Riesgo inaceptable
Repite Gary Becker que toda muerte en una sociedad desarrollada es un suicidio o un asesinato. Es una provocación para llamar la atención sobre el coste que estamos dispuestos a pagar como sociedad por salvar una vida, dado que la tecnología siempre permitiría mantenerla si no hubiese restricción presupuestaria alguna. Me he acordado de Becker estos días que la ceniza de un volcán ha paralizado el tráfico europeo y ocasionado pérdidas que las compañías aéreas estiman en unos 250 millones de dólares día y los aeropuertos en unos 175 millones. Todo riesgo es inaceptable, se afirma sin contestación, cuando es obvio que la vida misma es riesgo, no ya la vida económica.

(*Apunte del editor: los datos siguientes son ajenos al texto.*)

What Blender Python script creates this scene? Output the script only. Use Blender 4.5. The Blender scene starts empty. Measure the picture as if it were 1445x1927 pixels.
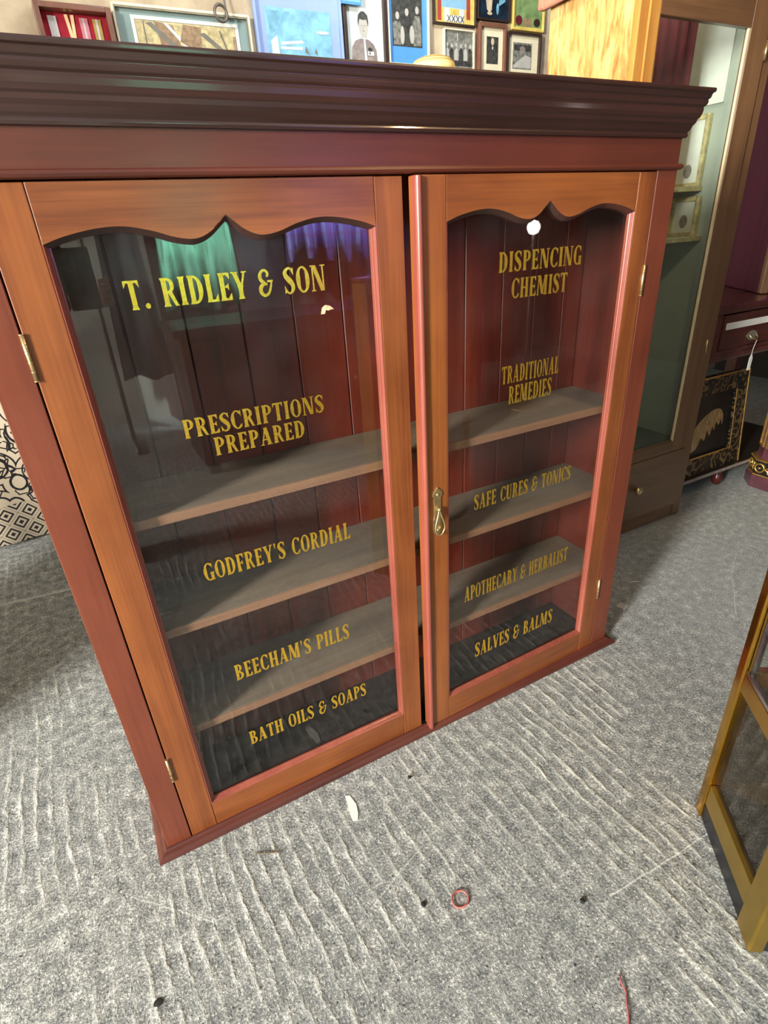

Tengo la sensación de que, como en el caso de la gripe A, estamos matando moscas a cañonazos. Pero no culpemos a los políticos. Como los banqueros, que de ellos hablaremos otro día cuando sepamos algo más del caso Goldman, son presa fácil para saciar nuestros instintos justicieros. El problema es más complejo. Los niveles de aversión al riesgo con los que nos hemos acostumbrado a vivir son sencillamente incompatibles con nuestra riqueza. Hemos construido todo un entramado jurídico, político y mental por el que la causalidad es siempre culpable y por el que le traspasamos la responsabilidad de nuestras decisiones al Estado. Y cualquier Gobierno, ante las previsibles consecuencias económicas y políticas de un potencial accidente, simplemente decide prohibir. Aunque sea por contagio y sin argumentos convincentes, pero una vez que una agencia independiente con argumentos presuntamente científicos captura la atención de los medios, no hay vuelta atrás y se produce una reacción en cadena de costes imprevisibles. Contra toda lógica, el escenario catastrofista adquiere superioridad moral y se invierte la carga de la prueba. Es lo que tienen en común el calentamiento global y el Estado de Bienestar, que la búsqueda de seguridad puede estar acabando con Europa.